EXERCISE AIM -
Output the full material exactly as it appears here.

SUPPLIED MATERIAL -
* * *
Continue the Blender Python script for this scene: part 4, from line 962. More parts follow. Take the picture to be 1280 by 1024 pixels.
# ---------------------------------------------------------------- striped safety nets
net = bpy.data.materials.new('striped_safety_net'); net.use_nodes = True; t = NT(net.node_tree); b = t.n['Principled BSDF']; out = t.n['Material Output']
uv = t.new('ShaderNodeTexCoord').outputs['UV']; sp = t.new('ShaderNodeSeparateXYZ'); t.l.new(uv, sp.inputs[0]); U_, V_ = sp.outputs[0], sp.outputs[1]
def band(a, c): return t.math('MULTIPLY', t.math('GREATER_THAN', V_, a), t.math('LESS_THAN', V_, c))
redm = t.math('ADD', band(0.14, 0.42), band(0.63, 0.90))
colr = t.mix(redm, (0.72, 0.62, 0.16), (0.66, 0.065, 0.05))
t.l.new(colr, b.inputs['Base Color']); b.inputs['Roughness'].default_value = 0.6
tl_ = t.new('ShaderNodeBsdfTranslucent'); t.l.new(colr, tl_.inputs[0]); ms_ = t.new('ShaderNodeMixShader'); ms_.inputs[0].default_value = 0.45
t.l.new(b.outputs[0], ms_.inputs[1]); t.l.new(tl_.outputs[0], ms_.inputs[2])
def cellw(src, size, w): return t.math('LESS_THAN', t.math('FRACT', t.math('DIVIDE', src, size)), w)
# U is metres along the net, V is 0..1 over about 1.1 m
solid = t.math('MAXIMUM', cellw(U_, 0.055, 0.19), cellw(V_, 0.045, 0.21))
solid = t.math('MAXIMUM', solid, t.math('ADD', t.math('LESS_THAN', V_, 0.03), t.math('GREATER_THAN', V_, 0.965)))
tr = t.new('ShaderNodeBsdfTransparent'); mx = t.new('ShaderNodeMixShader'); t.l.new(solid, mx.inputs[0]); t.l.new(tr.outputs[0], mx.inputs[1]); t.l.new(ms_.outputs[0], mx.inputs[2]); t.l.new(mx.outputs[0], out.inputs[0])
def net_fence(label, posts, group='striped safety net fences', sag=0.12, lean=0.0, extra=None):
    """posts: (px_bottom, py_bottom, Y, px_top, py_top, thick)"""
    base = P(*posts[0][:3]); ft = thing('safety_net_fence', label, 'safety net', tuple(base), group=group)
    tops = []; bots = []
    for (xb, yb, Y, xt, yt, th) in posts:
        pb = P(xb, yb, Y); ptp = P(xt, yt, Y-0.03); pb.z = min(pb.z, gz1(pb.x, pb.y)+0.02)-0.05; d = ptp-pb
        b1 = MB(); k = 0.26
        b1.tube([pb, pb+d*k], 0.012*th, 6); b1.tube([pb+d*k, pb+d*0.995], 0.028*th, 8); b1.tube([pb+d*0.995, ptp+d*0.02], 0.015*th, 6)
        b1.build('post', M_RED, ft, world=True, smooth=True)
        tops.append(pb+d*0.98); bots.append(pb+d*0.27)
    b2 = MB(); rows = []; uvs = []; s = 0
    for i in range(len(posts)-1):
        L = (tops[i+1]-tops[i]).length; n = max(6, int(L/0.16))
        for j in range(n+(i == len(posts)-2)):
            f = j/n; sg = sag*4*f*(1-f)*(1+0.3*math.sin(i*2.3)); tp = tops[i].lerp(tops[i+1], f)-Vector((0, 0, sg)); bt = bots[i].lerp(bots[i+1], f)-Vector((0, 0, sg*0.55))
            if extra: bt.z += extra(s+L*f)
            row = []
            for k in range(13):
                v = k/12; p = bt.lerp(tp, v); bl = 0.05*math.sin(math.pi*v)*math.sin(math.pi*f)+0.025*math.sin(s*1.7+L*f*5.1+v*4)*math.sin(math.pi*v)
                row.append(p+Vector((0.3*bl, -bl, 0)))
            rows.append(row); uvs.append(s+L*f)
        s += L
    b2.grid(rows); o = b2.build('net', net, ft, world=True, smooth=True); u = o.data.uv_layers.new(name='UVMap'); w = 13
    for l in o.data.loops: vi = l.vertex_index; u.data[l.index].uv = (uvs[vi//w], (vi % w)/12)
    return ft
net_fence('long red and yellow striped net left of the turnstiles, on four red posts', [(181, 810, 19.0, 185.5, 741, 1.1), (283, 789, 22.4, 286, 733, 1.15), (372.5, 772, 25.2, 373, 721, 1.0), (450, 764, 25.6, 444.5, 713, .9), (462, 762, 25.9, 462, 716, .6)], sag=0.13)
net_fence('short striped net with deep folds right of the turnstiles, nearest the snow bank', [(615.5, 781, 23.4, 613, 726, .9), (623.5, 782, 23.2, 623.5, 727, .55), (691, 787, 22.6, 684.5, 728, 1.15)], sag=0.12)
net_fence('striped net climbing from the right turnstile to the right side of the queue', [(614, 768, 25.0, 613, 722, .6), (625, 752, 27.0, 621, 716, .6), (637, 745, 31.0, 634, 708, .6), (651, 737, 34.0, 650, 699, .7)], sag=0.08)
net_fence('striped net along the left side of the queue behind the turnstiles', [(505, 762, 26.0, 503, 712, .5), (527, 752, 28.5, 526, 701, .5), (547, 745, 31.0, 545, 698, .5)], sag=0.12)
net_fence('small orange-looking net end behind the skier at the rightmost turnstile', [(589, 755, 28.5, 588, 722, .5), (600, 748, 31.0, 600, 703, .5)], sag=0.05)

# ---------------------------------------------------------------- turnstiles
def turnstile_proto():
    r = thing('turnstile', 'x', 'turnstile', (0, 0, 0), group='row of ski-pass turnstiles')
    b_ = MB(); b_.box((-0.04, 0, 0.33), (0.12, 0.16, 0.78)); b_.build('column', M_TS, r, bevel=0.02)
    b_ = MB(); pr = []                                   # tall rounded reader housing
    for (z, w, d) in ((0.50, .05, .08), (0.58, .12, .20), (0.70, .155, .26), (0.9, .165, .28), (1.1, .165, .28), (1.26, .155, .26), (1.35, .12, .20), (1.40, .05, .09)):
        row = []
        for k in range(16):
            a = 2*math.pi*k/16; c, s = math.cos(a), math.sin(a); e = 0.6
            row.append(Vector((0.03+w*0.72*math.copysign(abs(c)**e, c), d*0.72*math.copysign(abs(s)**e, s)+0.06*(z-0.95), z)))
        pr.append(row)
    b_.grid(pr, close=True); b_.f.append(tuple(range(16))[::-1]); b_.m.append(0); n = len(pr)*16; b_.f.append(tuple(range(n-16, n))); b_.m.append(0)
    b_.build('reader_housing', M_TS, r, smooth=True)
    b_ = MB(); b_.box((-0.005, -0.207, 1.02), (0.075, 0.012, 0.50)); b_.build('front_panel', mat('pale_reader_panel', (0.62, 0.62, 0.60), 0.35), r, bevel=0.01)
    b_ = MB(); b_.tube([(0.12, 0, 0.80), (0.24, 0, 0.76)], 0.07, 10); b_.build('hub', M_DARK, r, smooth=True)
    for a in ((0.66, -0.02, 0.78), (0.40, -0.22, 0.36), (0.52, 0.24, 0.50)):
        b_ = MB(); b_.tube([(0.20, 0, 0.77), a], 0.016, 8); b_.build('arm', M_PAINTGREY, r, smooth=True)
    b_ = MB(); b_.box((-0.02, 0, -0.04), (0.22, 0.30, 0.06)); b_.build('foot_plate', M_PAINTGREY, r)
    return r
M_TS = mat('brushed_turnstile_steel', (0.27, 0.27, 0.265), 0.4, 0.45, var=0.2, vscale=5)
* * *
RESULT OF THIS TASK -
Continue the Blender Python script for this scene: part 4, from line 962. More parts follow. Take the picture to be 1280 by 1024 pixels.
# ---------------------------------------------------------------- striped safety nets
net = bpy.data.materials.new('striped_safety_net'); net.use_nodes = True; t = NT(net.node_tree); b = t.n['Principled BSDF']; out = t.n['Material Output']
uv = t.new('ShaderNodeTexCoord').outputs['UV']; sp = t.new('ShaderNodeSeparateXYZ'); t.l.new(uv, sp.inputs[0]); U_, V_ = sp.outputs[0], sp.outputs[1]
def band(a, c): return t.math('MULTIPLY', t.math('GREATER_THAN', V_, a), t.math('LESS_THAN', V_, c))
redm = t.math('ADD', band(0.14, 0.42), band(0.63, 0.90))
colr = t.mix(redm, (0.72, 0.62, 0.16), (0.66, 0.065, 0.05))
t.l.new(colr, b.inputs['Base Color']); b.inputs['Roughness'].default_value = 0.6
tl_ = t.new('ShaderNodeBsdfTranslucent'); t.l.new(colr, tl_.inputs[0]); ms_ = t.new('ShaderNodeMixShader'); ms_.inputs[0].default_value = 0.45
t.l.new(b.outputs[0], ms_.inputs[1]); t.l.new(tl_.outputs[0], ms_.inputs[2])
def cellw(src, size, w): return t.math('LESS_THAN', t.math('FRACT', t.math('DIVIDE', src, size)), w)
# U is metres along the net, V is 0..1 over about 1.1 m
solid = t.math('MAXIMUM', cellw(U_, 0.055, 0.19), cellw(V_, 0.045, 0.21))
solid = t.math('MAXIMUM', solid, t.math('ADD', t.math('LESS_THAN', V_, 0.03), t.math('GREATER_THAN', V_, 0.965)))
tr = t.new('ShaderNodeBsdfTransparent'); mx = t.new('ShaderNodeMixShader'); t.l.new(solid, mx.inputs[0]); t.l.new(tr.outputs[0], mx.inputs[1]); t.l.new(ms_.outputs[0], mx.inputs[2]); t.l.new(mx.outputs[0], out.inputs[0])
def net_fence(label, posts, group='striped safety net fences', sag=0.12, lean=0.0, extra=None):
    """posts: (px_bottom, py_bottom, Y, px_top, py_top, thick)"""
    base = P(*posts[0][:3]); ft = thing('safety_net_fence', label, 'safety net', tuple(base), group=group)
    tops = []; bots = []
    for (xb, yb, Y, xt, yt, th) in posts:
        pb = P(xb, yb, Y); ptp = P(xt, yt, Y-0.03); pb.z = min(pb.z, gz1(pb.x, pb.y)+0.02)-0.05; d = ptp-pb
        b1 = MB(); k = 0.26
        b1.tube([pb, pb+d*k], 0.012*th, 6); b1.tube([pb+d*k, pb+d*0.995], 0.028*th, 8); b1.tube([pb+d*0.995, ptp+d*0.02], 0.015*th, 6)
        b1.build('post', M_RED, ft, world=True, smooth=True)
        tops.append(pb+d*0.98); bots.append(pb+d*0.27)
    b2 = MB(); rows = []; uvs = []; s = 0
    for i in range(len(posts)-1):
        L = (tops[i+1]-tops[i]).length; n = max(6, int(L/0.16))
        for j in range(n+(i == len(posts)-2)):
            f = j/n; sg = sag*4*f*(1-f)*(1+0.3*math.sin(i*2.3)); tp = tops[i].lerp(tops[i+1], f)-Vector((0, 0, sg)); bt = bots[i].lerp(bots[i+1], f)-Vector((0, 0, sg*0.55))
            if extra: bt.z += extra(s+L*f)
            row = []
            for k in range(13):
                v = k/12; p = bt.lerp(tp, v); bl = 0.05*math.sin(math.pi*v)*math.sin(math.pi*f)+0.025*math.sin(s*1.7+L*f*5.1+v*4)*math.sin(math.pi*v)
                row.append(p+Vector((0.3*bl, -bl, 0)))
            rows.append(row); uvs.append(s+L*f)
        s += L
    b2.grid(rows); o = b2.build('net', net, ft, world=True, smooth=True); u = o.data.uv_layers.new(name='UVMap'); w = 13
    for l in o.data.loops: vi = l.vertex_index; u.data[l.index].uv = (uvs[vi//w], (vi % w)/12)
    return ft
net_fence('long red and yellow striped net left of the turnstiles, on four red posts', [(181, 810, 19.0, 185.5, 741, 1.1), (283, 789, 22.4, 286, 733, 1.15), (372.5, 772, 25.2, 373, 721, 1.0), (450, 764, 25.6, 444.5, 713, .9), (462, 762, 25.9, 462, 716, .6)], sag=0.13)
net_fence('short striped net with deep folds right of the turnstiles, nearest the snow bank', [(615.5, 781, 23.4, 613, 726, .9), (623.5, 782, 23.2, 623.5, 727, .55), (691, 787, 22.6, 684.5, 728, 1.15)], sag=0.12)
net_fence('striped net climbing from the right turnstile to the right side of the queue', [(614, 768, 25.0, 613, 722, .6), (625, 752, 27.0, 621, 716, .6), (637, 745, 31.0, 634, 708, .6), (651, 737, 34.0, 650, 699, .7)], sag=0.08)
net_fence('striped net along the left side of the queue behind the turnstiles', [(505, 762, 26.0, 503, 712, .5), (527, 752, 28.5, 526, 701, .5), (547, 745, 31.0, 545, 698, .5)], sag=0.12)
net_fence('small orange-looking net end behind the skier at the rightmost turnstile', [(589, 755, 28.5, 588, 722, .5), (600, 748, 31.0, 600, 703, .5)], sag=0.05)

# ---------------------------------------------------------------- turnstiles
def turnstile_proto():
    r = thing('turnstile', 'x', 'turnstile', (0, 0, 0), group='row of ski-pass turnstiles')
    b_ = MB(); b_.box((-0.04, 0, 0.33), (0.12, 0.16, 0.78)); b_.build('column', M_TS, r, bevel=0.02)
    b_ = MB(); pr = []                                   # tall rounded reader housing
    for (z, w, d) in ((0.50, .05, .08), (0.58, .12, .20), (0.70, .155, .26), (0.9, .165, .28), (1.1, .165, .28), (1.26, .155, .26), (1.35, .12, .20), (1.40, .05, .09)):
        row = []
        for k in range(16):
            a = 2*math.pi*k/16; c, s = math.cos(a), math.sin(a); e = 0.6
            row.append(Vector((0.03+w*0.72*math.copysign(abs(c)**e, c), d*0.72*math.copysign(abs(s)**e, s)+0.06*(z-0.95), z)))
        pr.append(row)
    b_.grid(pr, close=True); b_.f.append(tuple(range(16))[::-1]); b_.m.append(0); n = len(pr)*16; b_.f.append(tuple(range(n-16, n))); b_.m.append(0)
    b_.build('reader_housing', M_TS, r, smooth=True)
    b_ = MB(); b_.box((-0.005, -0.207, 1.02), (0.075, 0.012, 0.50)); b_.build('front_panel', mat('pale_reader_panel', (0.62, 0.62, 0.60), 0.35), r, bevel=0.01)
    b_ = MB(); b_.tube([(0.12, 0, 0.80), (0.24, 0, 0.76)], 0.07, 10); b_.build('hub', M_DARK, r, smooth=True)
    for a in ((0.66, -0.02, 0.78), (0.40, -0.22, 0.36), (0.52, 0.24, 0.50)):
        b_ = MB(); b_.tube([(0.20, 0, 0.77), a], 0.016, 8); b_.build('arm', M_PAINTGREY, r, smooth=True)
    b_ = MB(); b_.box((-0.02, 0, -0.04), (0.22, 0.30, 0.06)); b_.build('foot_plate', M_PAINTGREY, r)
    return r
M_TS = mat('brushed_turnstile_steel', (0.27, 0.27, 0.265), 0.4, 0.45, var=0.2, vscale=5)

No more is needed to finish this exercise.